Heap sort works by determining the largest (or smallest) element of the list, placing that at the end (or beginning) of the list, then continuing with the rest of the list, but accomplishes this task efficiently by using a data structure called a heap, a special type of binary tree.
Select sort proceeds by finding the smallest (or largest, depending on sorting order) element in the unsorted sublist, exchanging (swapping) it with the leftmost unsorted element (putting it in sorted order), and moving the sublist boundaries one element to the right.
Quicksort is partition an array an element called a pivot is selected. All elements smaller than the pivot are moved before it and all greater elements are moved after it. The lesser and greater sublists are then recursively sorted.

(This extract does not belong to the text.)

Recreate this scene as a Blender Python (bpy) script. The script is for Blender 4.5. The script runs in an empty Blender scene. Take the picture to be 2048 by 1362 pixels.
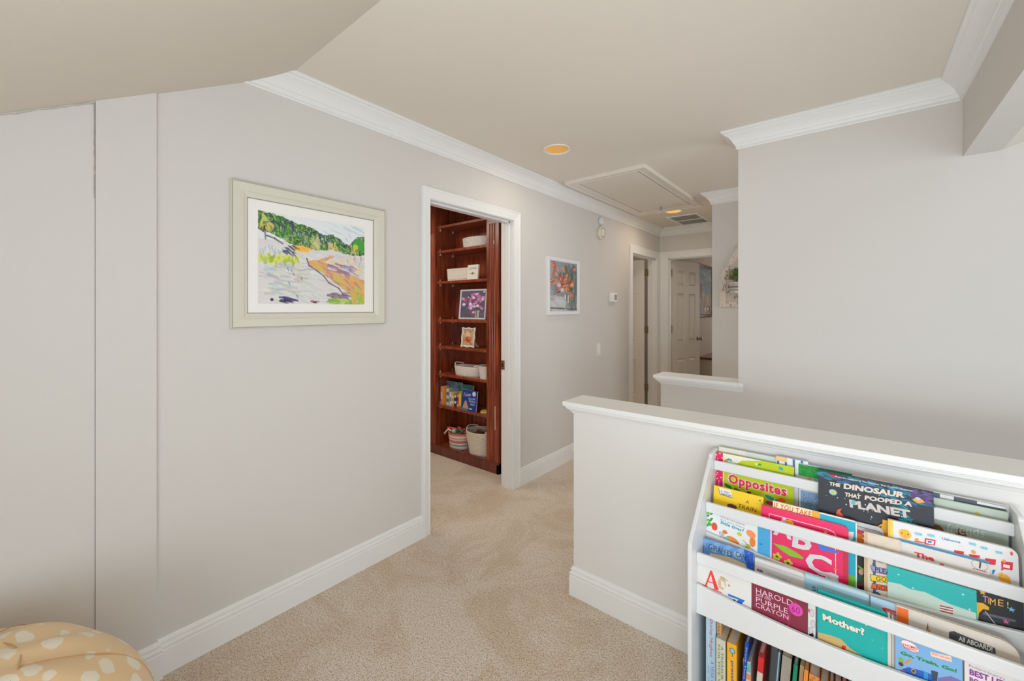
import bpy, bmesh, math, random
import numpy as np
from mathutils import Vector, Matrix
C = bpy.context.scene.collection
random.seed(7)

# ------------------------------------------------------------------ camera
FPX, HZ, CXP, CAMH, CAMX = 834.0, 619.0, 1024.0, 1.37, 2.013
TH = math.atan2(1710 - CXP, FPX)
cam_d = bpy.data.cameras.new('camera'); cam = bpy.data.objects.new('camera', cam_d); C.objects.link(cam)
cam.location = (CAMX, 0, CAMH); cam.rotation_euler = (math.pi/2, 0, TH)
cam_d.sensor_width = 36; cam_d.lens = FPX/2048*36; cam_d.shift_y = -(681 - HZ)/2048; cam_d.clip_start = 0.02
bpy.context.scene.camera = cam
# ------------------------------------------------------------------ world and view
w = bpy.data.worlds.new('world'); bpy.context.scene.world = w; w.use_nodes = True
w.node_tree.nodes['Background'].inputs[0].default_value = (0.8, 0.9, 1, 1)
w.node_tree.nodes['Background'].inputs[1].default_value = 1.0
vs = bpy.context.scene.view_settings
vs.view_transform = 'Standard'; vs.look = 'None'; vs.gamma = 1; vs.use_curve_mapping = False; vs.exposure = -0.09
bpy.context.scene.cycles.max_bounces = 10; bpy.context.scene.cycles.diffuse_bounces = 6
bpy.context.scene.cycles.sample_clamp_indirect = 6

def area(name, loc, rot, sx, sy, power, col=(1, 1, 1)):
    l = bpy.data.lights.new(name, 'AREA'); l.shape = 'RECTANGLE'; l.size = sx; l.size_y = sy; l.energy = power; l.color = col
    o = bpy.data.objects.new(name, l); o.location = loc; o.rotation_euler = rot; C.objects.link(o); return o
R90 = math.pi/2
area('daylight_back_window', (2.7, -1.12, 0.85), (R90, 0, 0), 2.8, 0.8, 34, (.80, .90, 1))
area('daylight_side_fill', (4.75, 0.5, 1.1), (R90, 0, R90), 2.8, 1.8, 36, (.80, .90, 1))  # added daylight fill from the right; a window on that side is invented
area('ceiling_fill', (2.1, -0.35, 1.0), (math.pi - .55, 0, 0), 0.6, 0.5, 20, (.86, .93, 1))  # added upward fill behind the camera to even out the ceiling
area('stairwell_light', (2.3, 2.33, -0.6), (math.pi, 0, 0), 1.6, 0.6, 8, (.9, .94, 1))
area('corridor_light', (3.4, 3.55, 1.5), (R90, 0, R90), 0.9, 1.2, 14, (.94, .96, 1))
area('hall_lamp_near', (.478, 2.337, 2.425), (0, 0, 0), .14, .14, 3, (1, .90, .78))
area('hall_lamp_far', (.49, 4.613, 2.425), (0, 0, 0), .14, .14, 4, (1, .84, .66))
area('study_fill', (-1.1, 1.5, 2.3), (0, 0, 0), 1.0, 1.0, 22, (1, .93, .84))  # fill added to brighten the bookcase room; no lamp is known there
area('bedroom_fill', (1.6, 9.3, 1.5), (-R90, 0, 0), 1.6, 1.2, 18, (1, .97, .94))  # extra light put into the end room; its wall holds no window
area('nursery_fill', (-2.4, 4.9, 1.5), (R90, 0, -R90), 0.9, 1.2, 14, (1, .95, .88))  # added to lift the dim side room, stands before a solid wall

# ------------------------------------------------------------------ back projection used to read real positions
Fv = np.array([-math.sin(TH), math.cos(TH), 0]); Rv = np.array([math.cos(TH), math.sin(TH), 0]); Uv = np.array([0, 0, 1.0])
Cv = np.array([CAMX, 0, CAMH])
def ray(u, v): return Fv + Rv*(u - CXP)/FPX + Uv*(-(v - HZ)/FPX)
def onX(u, v, x=0.0): d = ray(u, v); return Cv + d*(x - Cv[0])/d[0]
def onY(u, v, y): d = ray(u, v); return Cv + d*(y - Cv[1])/d[1]
def onZ(u, v, z): d = ray(u, v); return Cv + d*(z - Cv[2])/d[2]
def onP(u, v, O, N): d = ray(u, v); return Cv + d*(((O - Cv) @ N)/(d @ N))

# ------------------------------------------------------------------ materials
def s2l(c): return tuple((x/12.92 if x <= .04045 else ((x+.055)/1.055)**2.4) for x in c)
def rgb(r, g, b): return s2l((r/255, g/255, b/255))
def mat(name, col, rough=.6, metal=0, noise=0, nscale=8, bump=0, bscale=80, spec=.5, emit=None, es=0, coat=0):
    m = bpy.data.materials.new(name); m.use_nodes = True; nt = m.node_tree; b = nt.nodes['Principled BSDF']
    b.inputs['Base Color'].default_value = (*col, 1); b.inputs['Roughness'].default_value = rough; b.inputs['Metallic'].default_value = metal
    b.inputs['Specular IOR Level'].default_value = spec; b.inputs['Coat Weight'].default_value = coat
    tc = nt.nodes.new('ShaderNodeTexCoord')
    if noise:
        n = nt.nodes.new('ShaderNodeTexNoise'); n.inputs['Scale'].default_value = nscale; n.inputs['Detail'].default_value = 4
        nt.links.new(tc.outputs['Object'], n.inputs['Vector'])
        r = nt.nodes.new('ShaderNodeMapRange'); r.inputs[3].default_value = 1 - noise; r.inputs[4].default_value = 1 + noise
        nt.links.new(n.outputs['Fac'], r.inputs[0])
        x = nt.nodes.new('ShaderNodeVectorMath'); x.operation = 'SCALE'; x.inputs[0].default_value = col
        nt.links.new(r.outputs[0], x.inputs['Scale']); nt.links.new(x.outputs[0], b.inputs['Base Color'])
    if bump:
        n = nt.nodes.new('ShaderNodeTexNoise'); n.inputs['Scale'].default_value = bscale; n.inputs['Detail'].default_value = 3
        nt.links.new(tc.outputs['Object'], n.inputs['Vector'])
        bp = nt.nodes.new('ShaderNodeBump'); bp.inputs['Strength'].default_value = bump; bp.inputs['Distance'].default_value = .002
        nt.links.new(n.outputs['Fac'], bp.inputs['Height']); nt.links.new(bp.outputs[0], b.inputs['Normal'])
    if emit: b.inputs['Emission Color'].default_value = (*emit, 1); b.inputs['Emission Strength'].default_value = es
    return m
WALL = mat('wall_paint', rgb(213, 209, 204), .75, noise=.012, nscale=1.5, bump=.12, bscale=120, spec=.25)
HALFW = mat('half_wall_paint', rgb(222, 220, 216), .7, noise=.01, nscale=1.5, bump=.1, bscale=120, spec=.25)
CEIL = mat('ceiling_paint', rgb(224, 217, 206), .85, noise=.012, nscale=1.2, bump=.2, bscale=90, spec=.2)
TRIM = mat('white_trim_paint', rgb(232, 232, 230), .42, noise=.01, nscale=3)
WOODD = None
def wood(name, dark, light, sc=(14, 14, 1.2), rough=.28):
    m = bpy.data.materials.new(name); m.use_nodes = True; nt = m.node_tree; b = nt.nodes['Principled BSDF']
    tc = nt.nodes.new('ShaderNodeTexCoord'); mp = nt.nodes.new('ShaderNodeMapping'); mp.inputs['Scale'].default_value = sc
    n = nt.nodes.new('ShaderNodeTexNoise'); n.inputs['Scale'].default_value = 3; n.inputs['Detail'].default_value = 6; n.inputs['Distortion'].default_value = .6
    r = nt.nodes.new('ShaderNodeValToRGB'); r.color_ramp.elements[0].color = (*dark, 1); r.color_ramp.elements[1].color = (*light, 1)
    r.color_ramp.elements[0].position = .3; r.color_ramp.elements[1].position = .72
    L = nt.links.new; L(tc.outputs['Object'], mp.inputs[0]); L(mp.outputs[0], n.inputs['Vector']); L(n.outputs['Fac'], r.inputs[0]); L(r.outputs[0], b.inputs['Base Color'])
    b.inputs['Roughness'].default_value = rough; b.inputs['Coat Weight'].default_value = .25; b.inputs['Coat Roughness'].default_value = .2
    return m
CHERRY = wood('cherry_wood', rgb(104, 42, 24), rgb(172, 84, 50))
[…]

Merge sort starts by comparing every two elements (i.e., 1 with 2, then 3 with 4...) and swapping them if the first should come after the second. It then merges each of the resulting lists of two into lists of four, then merges those lists of four, and so on; until at last two lists are merged into the final sorted list.

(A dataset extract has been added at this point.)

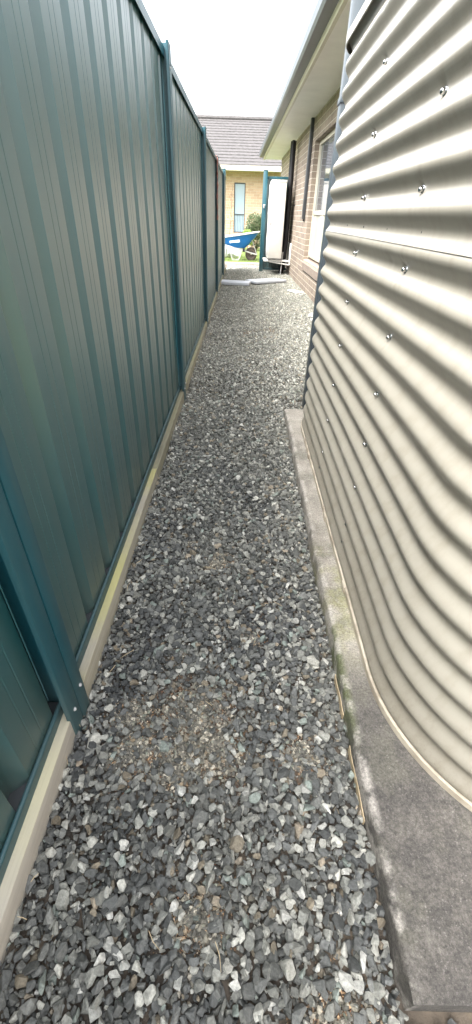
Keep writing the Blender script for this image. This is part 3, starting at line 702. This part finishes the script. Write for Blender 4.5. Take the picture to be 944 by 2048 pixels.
for (dx, dy, r) in ((0, 0, .032), (.035, .10, .028), (-.02, .16, .024)):
    mb = MB(); mb.tube([(.955 + dx, 11.15 + dy, 2.35), (.955 + dx, 11.15 + dy, 1.2), (.95 + dx, 11.16 + dy, .6), (.93 + dx, 11.17 + dy, .3), (.90 + dx, 11.2 + dy, .06), (.89 + dx, 11.24 + dy, -.03)], r, 10); W(mb, 'insulated_pipe', M['black'], hs, 60)
mb = MB(); mb.tube([(.90, 11.05, .45), (.885, 11.05, .25), (.88, 11.07, -.02)], .012, 8); W(mb, 'drain_hose', M['galv'], hs, 60)

# pale boards across the path
def board(name, p0, p1, wd, th, label, z=.012, tilt=0):
    p0 = Vector(p0); p1 = Vector(p1); c = (p0 + p1) / 2; a = math.atan2(p1.y - p0.y, p1.x - p0.x); l = (p1 - p0).length
    e = MB(); e.rbox(-l / 2, l / 2, -wd / 2, wd / 2, 0, th, .004)
    # shallow groove lines along the board
    o = e.build(name, M['plank'], None, 30); o.location = (c.x, c.y, z); o.rotation_euler = (tilt, 0, a)
    return tag(o, label, 'board', 'pale boards lying across the gravel path')
board('pale_board', (-.425 + .01, 9.18, 0), (.155, 9.10, 0), .36, .045, 'pale grey board lying on the gravel with its end at the left fence')
board('pale_board', (.165, 9.35, 0), (.80, 9.78, 0), .36, .040, 'pale grey board on the gravel with its far end near the brick wall', z=.014)

# white scraps
def scrap(loc, s, seed, label):
    v, f = stone_variant(seed, 26, False); mb = MB(); mb.v = [tuple(Vector(map(float, p)) * s + Vector((0, 0, s * .3))) for p in v]; mb.f = [tuple(int(i) for i in t) for t in f]
    o = mb.build('white_scrap', M['plaster'], None); o.location = loc; tag(o, label, 'debris', 'white scraps dropped on the gravel')
scrap((.955, 6.12, .01), .050, 301, 'upright white lump on the gravel against the tank outline')
scrap((.93, 5.85, .005), .036, 305, 'small flat white lump just in front of the upright white lump')
o = None
mb = MB(); mb.rbox(-.08, .08, -.16, .16, 0, .018, .006); o = mb.build('white_offcut', M['plaster'], None, 30); o.location = (.95, 8.3, .012); o.rotation_euler = (0, .03, .4); tag(o, 'flat white offcut lying on gravel between pale boards and brick wall', 'debris')

# ------------------------------------------------------------------ lawn, kerb
lw = MB(); lw.add([(-30, 13.75, -.012), (40, 13.75, -.012), (40, 26, -.012), (-30, 26, -.012)], [(0, 1, 2, 3)]); tag(lw.build('lawn_soil', M['lawnsoil'], fix=False), kind='structure')
kb = MB(); kb.rbox(-3, 3, 13.55, 13.72, -.1, .018, .006); tag(kb.build('garden_kerb', M['kerb'], None, 30), 'low brownish concrete edging between the gravel and the lawn', 'kerb')
n = 26000; gxs = rng.uniform(-2.2, 2.6, n); gys = 13.74 + 7.1 * rng.uniform(0, 1, n) ** 1.5
hts = rng.uniform(.02, .055, n); an = rng.uniform(0, 2 * PI, n); ln = rng.normal(0, .4, (n, 2)); wv = .004
a = np.stack([gxs - np.cos(an) * wv, gys - np.sin(an) * wv, np.full(n, -.012)], 1); b = np.stack([gxs + np.cos(an) * wv, gys + np.sin(an) * wv, np.full(n, -.012)], 1)
t = np.stack([gxs + ln[:, 0] * hts, gys + ln[:, 1] * hts, hts - .012], 1)
V = np.stack([a, b, t], 1).reshape(-1, 3); mb = MB(); mb.v = [tuple(map(float, p)) for p in V]; mb.f = [(3 * i, 3 * i + 1, 3 * i + 2) for i in range(n)]
tag(mb.build('grass', M['grass'], None, fix=False), 'short sunlit green lawn grass beyond the end of the path', 'grass', kind='stuff')

# ------------------------------------------------------------------ wheelbarrow
wb = empty('wheelbarrow', (0, 14.6, 0), 0, 'blue wheelbarrow with SHERLOCK lettering and galvanised frame on the lawn edge', 'wheelbarrow')
Yc = 14.62
def ring_sec(pts): return pts
rim = [(-.66, .545), (.455, .71)]     # rim line x,z
def tub_ring(xl, xr, zl, zr, hw0, hw1, n=28, dy=0):
    out = []
    for k in range(n):
        a = 2 * PI * k / n; c, s_ = math.cos(a), math.sin(a)
        e = .55; u = math.copysign(abs(c) ** e, c); v = math.copysign(abs(s_) ** e, s_)
        t = (u + 1) / 2; x = xl + (xr - xl) * t; z = zl + (zr - zl) * t; hw = hw0 + (hw1 - hw0) * t
        out.append((x, Yc + v * hw, z))
    return out
rings = [tub_ring(-.70, .47, .545, .715, .34, .26), tub_ring(-.68, .452, .535, .70, .325, .245), tub_ring(-.60, .33, .45, .56, .28, .20), tub_ring(-.50, .17, .365, .40, .22, .15), tub_ring(-.40, .06, .325, .31, .17, .11)]
inner = [tub_ring(-.67, .442, .54, .705, .315, .235), tub_ring(-.59, .32, .455, .565, .27, .19), tub_ring(-.49, .16, .373, .41, .21, .14), tub_ring(-.39, .05, .335, .32, .16, .10)]
mb = MB(); allr = rings[::-1] + inner; n = 28
for r in allr: mb.v += r
for j in range(len(allr) - 1):
    for k in range(n): a = j * n + k; b = j * n + (k + 1) % n; mb.f.append((a, b, b + n, a + n))
mb.f.append(tuple(range(n))); mb.f.append(tuple((len(allr) - 1) * n + k for k in range(n)))
tub = W(mb, 'tray', M['blue'], wb, 45)
mb = MB(); mb.tube(tub_ring(-.705, .475, .55, .72, .345, .265) + [tub_ring(-.705, .475, .55, .72, .345, .265)[0]], .014, 8, False); W(mb, 'rim_edge', M['galv'], tub, 60)
# lettering
cu = bpy.data.curves.new('lettering', 'FONT'); cu.body = 'SHERLOCK'; cu.size = .098; cu.extrude = .0015; cu.align_x = 'CENTER'; cu.align_y = 'CENTER'; cu.space_character = 1.12; cu.offset = .0
to = bpy.data.objects.new('tmp_lettering', cu); COL.objects.link(to); bpy.context.view_layer.update()
me = bpy.data.meshes.new_from_object(to.evaluated_get(bpy.context.evaluated_depsgraph_get())); bpy.data.objects.remove(to)
me.materials.clear(); me.materials.append(M['letter']); lo = bpy.data.objects.new('lettering', me); COL.objects.link(lo); lo.parent = tub
for v in me.vertices: v.co.x *= .56
LTILT = (R(90 - 34), R(0), 0)
lo.matrix_parent_inverse = Matrix.Identity(4)
lo.location = (-.245, Yc - .3105 - 14.6, .478); lo.rotation_euler = (R(58), R(-6), 0)
# frame
for sy in (-1, 1):
    mb = MB(); mb.tube([(-1.25, Yc + sy * .30, .50), (-.95, Yc + sy * .29, .49), (-.60, Yc + sy * .25, .40), (-.1, Yc + sy * .17, .285), (.25, Yc + sy * .085, .19), (.42, Yc + sy * .075, .155)], .017, 8); W(mb, 'handle_bar', M['galv'], wb, 60)
    mb = MB(); mb.tube([(.19, Yc + sy * .15, .55), (.27, Yc + sy * .13, .50), (.41, Yc + sy * .08, .165)], .010, 8); W(mb, 'front_stay', M['galv'], wb, 60)
    mb = MB(); mb.tube([(-.02, Yc + sy * .18, .28), (-.07, Yc + sy * .20, .14), (-.12, Yc + sy * .21, .015), (-.30, Yc + sy * .21, .015), (-.34, Yc + sy * .21, .10), (-.36, Yc + sy * .21, .34)], .010, 8); W(mb, 'leg', M['galv'], wb, 60)
    mb = MB(); mb.rbox(-.01, .05, Yc + sy * .15 - .02, Yc + sy * .15 + .02, .22, .31, .005); W(mb, 'tray_mount', M['black'], wb, 60)
wx, wz = .245, .165
mb = MB(); Tw = Matrix.Translation((wx, Yc, wz)) @ rotM(None, (0, -1, 0))
mb.lathe([(.105, -.035), (.13, -.045), (.155, -.04), (.170, -.022), (.174, 0), (.170, .022), (.155, .04), (.13, .045), (.105, .035)], Tw, 36); wh = W(mb, 'wheel', M['tyre'], wb, 50)
for k in range(36):
    pass
mb = MB(); mb.lathe([(.018, -.06), (.025, -.048), (.03, -.03), (.085, -.020), (.108, -.038), (.112, -.034), (.112, .034), (.108, .038), (.085, .020), (.03, .03), (.025, .048), (.018, .06)], Tw, 28); W(mb, 'rim', M['rim'], wh, 40)
mb = MB(); mb.tube([(wx, Yc - .12, wz), (wx, Yc + .12, wz)], .010, 8); W(mb, 'axle', M['galv'], wh, 60)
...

Insertion sort works by taking elements from the list one by one and inserting them in their correct position into a new sorted list.

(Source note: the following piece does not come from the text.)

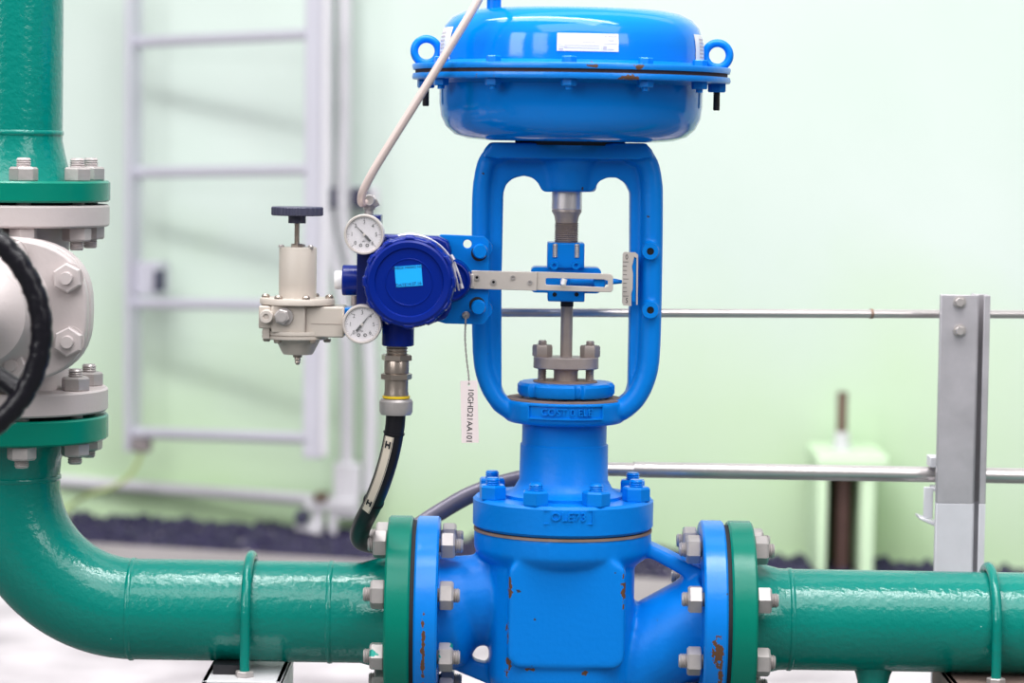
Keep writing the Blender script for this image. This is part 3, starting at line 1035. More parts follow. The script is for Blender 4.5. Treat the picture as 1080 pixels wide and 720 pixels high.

Shell sort starts by sorting pairs of elements far apart from each other, then progressively reducing the gap between elements to be compared.
The bubble sort compares the first two elements, and if the first is greater than the second, it swaps them. It continues doing this for each pair of adjacent elements to the end of the data set. It then starts again with the first two elements, repeating until no swaps have occurred on the last pass.